Terminology

Two well-known concepts:

This is the farmer sowing his corn,
That…
That…
That lay in the house that Jack built.
An English nursery rhyme

and

A jack is a connector that installs on the surface of a bulkhead or enclosure.
Wikipedia

initially gave rise to the set of concepts and techniques now known as the Stackable Jacks Method.

At first glance, these references appear unrelated. One is a cumulative narrative; the other is a physical interface. What links them is a simple idea: complex meaning can be conveyed by combining simple, well-structured elements in a controlled way.

To understand how this idea translates into SJM, it is useful to examine the terminology in reverse order.


Method

A method is a clear and repeatable way of doing something for a purpose.

That is why the Stackable Jacks Method is not a framework, a methodology, or an approach in the conventional sense.

It is a cohesive and internally consistent set of techniques, built around a small number of core concepts. These techniques are designed to work together, rather than independently, to support structured reasoning about problem spaces, scope, and intent.
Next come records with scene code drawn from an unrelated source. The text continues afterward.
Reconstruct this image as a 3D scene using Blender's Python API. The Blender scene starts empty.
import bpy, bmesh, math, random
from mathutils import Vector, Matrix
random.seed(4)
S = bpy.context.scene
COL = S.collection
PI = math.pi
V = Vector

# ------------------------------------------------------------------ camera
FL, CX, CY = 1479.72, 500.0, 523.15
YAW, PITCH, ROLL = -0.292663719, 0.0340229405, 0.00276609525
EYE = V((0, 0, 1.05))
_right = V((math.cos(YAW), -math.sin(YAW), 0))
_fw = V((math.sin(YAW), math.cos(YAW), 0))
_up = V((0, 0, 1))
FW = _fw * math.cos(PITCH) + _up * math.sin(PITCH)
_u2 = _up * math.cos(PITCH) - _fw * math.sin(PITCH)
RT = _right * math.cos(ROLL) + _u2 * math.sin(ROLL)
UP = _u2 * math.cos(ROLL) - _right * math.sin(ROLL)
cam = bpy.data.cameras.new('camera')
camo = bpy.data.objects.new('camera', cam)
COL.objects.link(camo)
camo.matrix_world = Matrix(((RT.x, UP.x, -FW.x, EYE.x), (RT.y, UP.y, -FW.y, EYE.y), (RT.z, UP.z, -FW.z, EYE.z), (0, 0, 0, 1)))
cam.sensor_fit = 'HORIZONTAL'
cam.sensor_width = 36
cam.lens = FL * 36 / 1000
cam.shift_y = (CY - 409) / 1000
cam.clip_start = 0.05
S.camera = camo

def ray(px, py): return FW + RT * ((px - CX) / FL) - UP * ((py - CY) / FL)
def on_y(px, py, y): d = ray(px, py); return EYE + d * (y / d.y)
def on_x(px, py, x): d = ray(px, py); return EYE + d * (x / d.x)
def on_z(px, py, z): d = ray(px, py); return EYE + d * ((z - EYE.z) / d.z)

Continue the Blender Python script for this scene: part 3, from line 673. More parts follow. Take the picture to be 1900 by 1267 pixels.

The “method” aspect reflects discipline and repeatability, not prescription. Individual techniques can be used on their own, but it is their cohesive use — including the reuse of outputs between techniques — that makes SJM a method.


Jacks

A Jack is an action statement.

Each Jack expresses one meaningful action in a consistent form, making it sufficient to be understood on its own.

At the same time, Jacks are designed to relate to other Jacks. They can be positioned, combined, and reused without changing the action they express.

What a Jack represents — such as a need, a decision, or a rule — depends on how it is placed and interpreted within a structure, not on its wording alone.


Stackable

Stackable describes the ability to arrange Jacks into a hierarchy to provide meaning through complexity and context.

The specific format of Jacks enables stackability, allowing a Jack’s position to define its role within the hierarchy and its relationship to adjacent Jacks.

In the Stackable Jacks Method, meaning is a central value. Structure is not used to impose order for its own sake, but to reveal understanding through position. Stackable ensures that meaning is derived from how actions relate to one another, rather than from rewriting, rephrasing, or adding explanatory narrative.


The Three Concepts of SJM

The Stackable Jacks Method is defined by three core concepts that remain invariant across contexts and applications.

A Jack captures an action.

Stackable gives that action meaning through position.

The Method applies this deliberately for a purpose.

Together, these concepts define a way of working in which actions are expressed clearly, meaning is derived structurally, and analysis is applied with intent.